Input material
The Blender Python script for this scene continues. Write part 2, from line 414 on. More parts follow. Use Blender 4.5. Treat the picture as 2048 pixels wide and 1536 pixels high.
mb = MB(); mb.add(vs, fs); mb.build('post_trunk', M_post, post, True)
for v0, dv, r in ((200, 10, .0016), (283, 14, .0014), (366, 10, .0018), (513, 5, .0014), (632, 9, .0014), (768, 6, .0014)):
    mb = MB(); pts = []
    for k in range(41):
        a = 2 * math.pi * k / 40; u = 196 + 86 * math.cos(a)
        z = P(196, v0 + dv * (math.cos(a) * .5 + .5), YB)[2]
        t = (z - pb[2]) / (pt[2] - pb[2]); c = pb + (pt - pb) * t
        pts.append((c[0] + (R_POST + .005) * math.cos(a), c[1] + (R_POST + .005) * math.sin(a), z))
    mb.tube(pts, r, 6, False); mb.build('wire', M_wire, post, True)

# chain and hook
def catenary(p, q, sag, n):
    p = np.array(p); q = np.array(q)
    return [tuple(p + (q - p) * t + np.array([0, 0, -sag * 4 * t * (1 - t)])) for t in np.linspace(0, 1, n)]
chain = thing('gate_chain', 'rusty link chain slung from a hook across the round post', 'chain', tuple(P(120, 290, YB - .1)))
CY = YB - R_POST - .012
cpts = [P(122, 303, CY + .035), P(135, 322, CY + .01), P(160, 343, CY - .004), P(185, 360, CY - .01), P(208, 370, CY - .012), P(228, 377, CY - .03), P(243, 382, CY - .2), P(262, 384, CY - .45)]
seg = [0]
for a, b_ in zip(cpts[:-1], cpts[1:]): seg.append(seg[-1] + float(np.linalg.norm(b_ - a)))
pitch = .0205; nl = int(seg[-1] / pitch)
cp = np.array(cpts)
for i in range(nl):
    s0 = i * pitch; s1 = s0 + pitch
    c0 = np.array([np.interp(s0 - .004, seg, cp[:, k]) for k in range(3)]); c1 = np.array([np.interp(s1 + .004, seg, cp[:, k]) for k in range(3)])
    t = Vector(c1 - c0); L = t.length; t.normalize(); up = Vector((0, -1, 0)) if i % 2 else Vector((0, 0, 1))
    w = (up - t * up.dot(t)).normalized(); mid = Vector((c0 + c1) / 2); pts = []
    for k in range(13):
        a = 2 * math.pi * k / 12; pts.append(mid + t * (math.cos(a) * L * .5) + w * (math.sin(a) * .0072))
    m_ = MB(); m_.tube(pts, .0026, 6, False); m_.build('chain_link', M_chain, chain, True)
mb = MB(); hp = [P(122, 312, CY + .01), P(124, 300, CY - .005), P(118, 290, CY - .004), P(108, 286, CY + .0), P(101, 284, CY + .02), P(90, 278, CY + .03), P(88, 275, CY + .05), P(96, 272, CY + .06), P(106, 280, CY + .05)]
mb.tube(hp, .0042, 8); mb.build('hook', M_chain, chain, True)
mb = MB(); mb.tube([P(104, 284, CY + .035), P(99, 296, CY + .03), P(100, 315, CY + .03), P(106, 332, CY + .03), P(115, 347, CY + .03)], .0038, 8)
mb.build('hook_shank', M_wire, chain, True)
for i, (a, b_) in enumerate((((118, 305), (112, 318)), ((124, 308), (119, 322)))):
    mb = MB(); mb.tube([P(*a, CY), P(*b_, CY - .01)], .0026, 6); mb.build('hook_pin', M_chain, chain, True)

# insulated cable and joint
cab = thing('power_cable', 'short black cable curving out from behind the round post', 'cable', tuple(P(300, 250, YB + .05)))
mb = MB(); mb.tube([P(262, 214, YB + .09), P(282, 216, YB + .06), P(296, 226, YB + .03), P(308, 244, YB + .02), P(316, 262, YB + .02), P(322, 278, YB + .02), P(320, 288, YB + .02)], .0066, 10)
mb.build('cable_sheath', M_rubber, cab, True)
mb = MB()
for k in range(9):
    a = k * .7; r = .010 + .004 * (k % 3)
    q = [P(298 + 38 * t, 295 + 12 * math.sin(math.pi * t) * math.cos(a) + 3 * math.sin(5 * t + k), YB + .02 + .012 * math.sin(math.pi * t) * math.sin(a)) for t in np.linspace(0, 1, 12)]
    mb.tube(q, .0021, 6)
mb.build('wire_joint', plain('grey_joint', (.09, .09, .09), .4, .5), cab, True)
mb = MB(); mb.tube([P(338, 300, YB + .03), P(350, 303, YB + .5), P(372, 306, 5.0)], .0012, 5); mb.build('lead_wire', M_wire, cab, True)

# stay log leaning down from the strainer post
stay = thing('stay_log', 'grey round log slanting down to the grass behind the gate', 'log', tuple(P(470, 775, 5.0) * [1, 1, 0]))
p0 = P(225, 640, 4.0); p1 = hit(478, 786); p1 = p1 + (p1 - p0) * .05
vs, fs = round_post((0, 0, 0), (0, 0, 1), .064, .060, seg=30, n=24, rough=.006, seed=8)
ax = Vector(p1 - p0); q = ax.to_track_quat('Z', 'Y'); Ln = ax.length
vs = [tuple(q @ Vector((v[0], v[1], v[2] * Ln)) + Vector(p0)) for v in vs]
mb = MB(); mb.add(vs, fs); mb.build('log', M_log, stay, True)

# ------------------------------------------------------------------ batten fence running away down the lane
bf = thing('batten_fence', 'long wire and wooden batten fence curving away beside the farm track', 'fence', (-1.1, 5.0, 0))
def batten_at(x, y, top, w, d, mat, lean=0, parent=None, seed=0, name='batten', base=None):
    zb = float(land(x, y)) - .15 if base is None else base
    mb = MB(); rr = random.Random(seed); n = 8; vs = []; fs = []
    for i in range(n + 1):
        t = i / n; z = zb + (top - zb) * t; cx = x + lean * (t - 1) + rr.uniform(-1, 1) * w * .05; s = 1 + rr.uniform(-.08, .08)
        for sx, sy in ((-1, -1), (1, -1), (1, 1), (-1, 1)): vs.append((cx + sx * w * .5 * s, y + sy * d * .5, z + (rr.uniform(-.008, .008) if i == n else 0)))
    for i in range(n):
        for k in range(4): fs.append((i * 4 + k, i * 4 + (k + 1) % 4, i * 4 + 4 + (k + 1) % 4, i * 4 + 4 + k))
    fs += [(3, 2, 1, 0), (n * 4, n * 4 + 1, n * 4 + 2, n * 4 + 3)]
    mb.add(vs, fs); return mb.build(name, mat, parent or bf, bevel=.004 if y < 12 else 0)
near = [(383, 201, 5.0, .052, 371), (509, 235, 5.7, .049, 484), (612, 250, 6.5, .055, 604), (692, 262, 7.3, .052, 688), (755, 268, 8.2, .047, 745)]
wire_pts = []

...

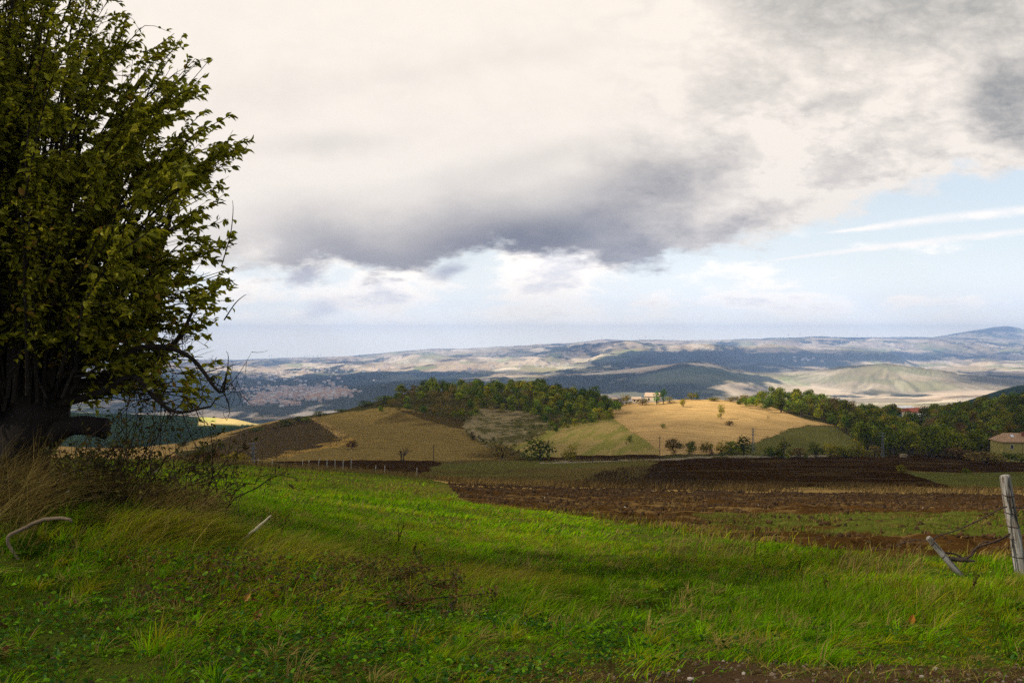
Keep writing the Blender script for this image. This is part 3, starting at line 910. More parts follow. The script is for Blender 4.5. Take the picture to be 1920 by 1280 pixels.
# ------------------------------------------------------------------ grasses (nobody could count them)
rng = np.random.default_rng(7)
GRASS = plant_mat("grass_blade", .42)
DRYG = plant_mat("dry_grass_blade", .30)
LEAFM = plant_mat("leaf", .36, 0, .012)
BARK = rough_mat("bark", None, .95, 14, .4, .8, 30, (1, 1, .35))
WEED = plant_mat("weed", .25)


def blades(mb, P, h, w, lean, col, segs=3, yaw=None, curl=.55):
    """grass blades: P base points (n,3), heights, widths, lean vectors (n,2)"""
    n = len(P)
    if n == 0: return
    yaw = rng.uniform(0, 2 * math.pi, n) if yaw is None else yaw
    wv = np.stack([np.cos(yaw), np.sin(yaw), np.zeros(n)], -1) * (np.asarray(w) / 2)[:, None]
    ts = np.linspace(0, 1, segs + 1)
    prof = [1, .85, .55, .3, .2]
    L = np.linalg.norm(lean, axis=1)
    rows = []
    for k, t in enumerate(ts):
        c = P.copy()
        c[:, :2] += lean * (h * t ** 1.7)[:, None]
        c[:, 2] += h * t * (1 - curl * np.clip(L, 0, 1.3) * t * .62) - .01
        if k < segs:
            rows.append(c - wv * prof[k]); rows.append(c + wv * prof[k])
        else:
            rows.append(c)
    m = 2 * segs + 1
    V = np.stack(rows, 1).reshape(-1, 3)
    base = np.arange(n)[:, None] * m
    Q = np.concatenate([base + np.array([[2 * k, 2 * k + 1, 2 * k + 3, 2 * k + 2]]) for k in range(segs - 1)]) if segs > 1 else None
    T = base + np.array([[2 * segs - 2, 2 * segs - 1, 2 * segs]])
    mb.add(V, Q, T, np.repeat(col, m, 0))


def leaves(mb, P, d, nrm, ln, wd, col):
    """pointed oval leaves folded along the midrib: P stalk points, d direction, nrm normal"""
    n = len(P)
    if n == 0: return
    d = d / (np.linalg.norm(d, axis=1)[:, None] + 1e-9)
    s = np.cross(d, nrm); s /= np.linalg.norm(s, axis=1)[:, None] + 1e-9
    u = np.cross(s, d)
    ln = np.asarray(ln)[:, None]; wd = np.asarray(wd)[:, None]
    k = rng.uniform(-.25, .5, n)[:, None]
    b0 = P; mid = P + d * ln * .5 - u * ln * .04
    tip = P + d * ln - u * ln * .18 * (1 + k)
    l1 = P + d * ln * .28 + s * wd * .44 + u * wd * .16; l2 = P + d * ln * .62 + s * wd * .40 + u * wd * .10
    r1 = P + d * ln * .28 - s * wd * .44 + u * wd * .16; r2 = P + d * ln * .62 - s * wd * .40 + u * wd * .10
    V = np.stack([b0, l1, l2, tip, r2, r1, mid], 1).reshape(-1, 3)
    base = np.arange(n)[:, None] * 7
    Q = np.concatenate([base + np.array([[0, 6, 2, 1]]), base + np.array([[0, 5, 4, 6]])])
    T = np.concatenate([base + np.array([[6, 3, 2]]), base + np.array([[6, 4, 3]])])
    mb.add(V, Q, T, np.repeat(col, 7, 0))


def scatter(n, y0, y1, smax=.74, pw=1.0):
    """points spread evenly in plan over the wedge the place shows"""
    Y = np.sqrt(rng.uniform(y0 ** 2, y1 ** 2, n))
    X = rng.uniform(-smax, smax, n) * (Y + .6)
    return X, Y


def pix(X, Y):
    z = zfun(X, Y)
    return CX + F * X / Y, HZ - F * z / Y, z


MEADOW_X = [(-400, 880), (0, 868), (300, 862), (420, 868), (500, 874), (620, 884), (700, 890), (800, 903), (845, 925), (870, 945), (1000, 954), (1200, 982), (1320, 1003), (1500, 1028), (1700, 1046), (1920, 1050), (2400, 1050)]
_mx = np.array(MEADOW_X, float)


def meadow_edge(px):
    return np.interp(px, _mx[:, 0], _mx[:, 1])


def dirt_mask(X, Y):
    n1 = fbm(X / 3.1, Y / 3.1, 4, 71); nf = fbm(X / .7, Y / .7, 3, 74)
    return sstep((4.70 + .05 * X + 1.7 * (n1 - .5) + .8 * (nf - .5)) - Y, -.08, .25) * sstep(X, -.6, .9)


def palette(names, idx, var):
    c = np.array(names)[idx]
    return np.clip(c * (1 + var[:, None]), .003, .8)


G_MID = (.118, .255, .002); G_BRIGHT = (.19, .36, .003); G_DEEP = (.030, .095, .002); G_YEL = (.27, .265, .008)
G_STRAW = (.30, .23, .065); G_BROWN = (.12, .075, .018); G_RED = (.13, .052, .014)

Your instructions
Give back exactly the lines from the line that has "The Blender Python" to the line that has "mb.tube(pts, r, 6, False);", both included, and leave out all others.

Reply
The Blender Python script for this scene continues. Write part 2, from line 414 on. More parts follow. Use Blender 4.5. Treat the picture as 2048 pixels wide and 1536 pixels high.
mb = MB(); mb.add(vs, fs); mb.build('post_trunk', M_post, post, True)
for v0, dv, r in ((200, 10, .0016), (283, 14, .0014), (366, 10, .0018), (513, 5, .0014), (632, 9, .0014), (768, 6, .0014)):
    mb = MB(); pts = []
    for k in range(41):
        a = 2 * math.pi * k / 40; u = 196 + 86 * math.cos(a)
        z = P(196, v0 + dv * (math.cos(a) * .5 + .5), YB)[2]
        t = (z - pb[2]) / (pt[2] - pb[2]); c = pb + (pt - pb) * t
        pts.append((c[0] + (R_POST + .005) * math.cos(a), c[1] + (R_POST + .005) * math.sin(a), z))
    mb.tube(pts, r, 6, False); mb.build('wire', M_wire, post, True)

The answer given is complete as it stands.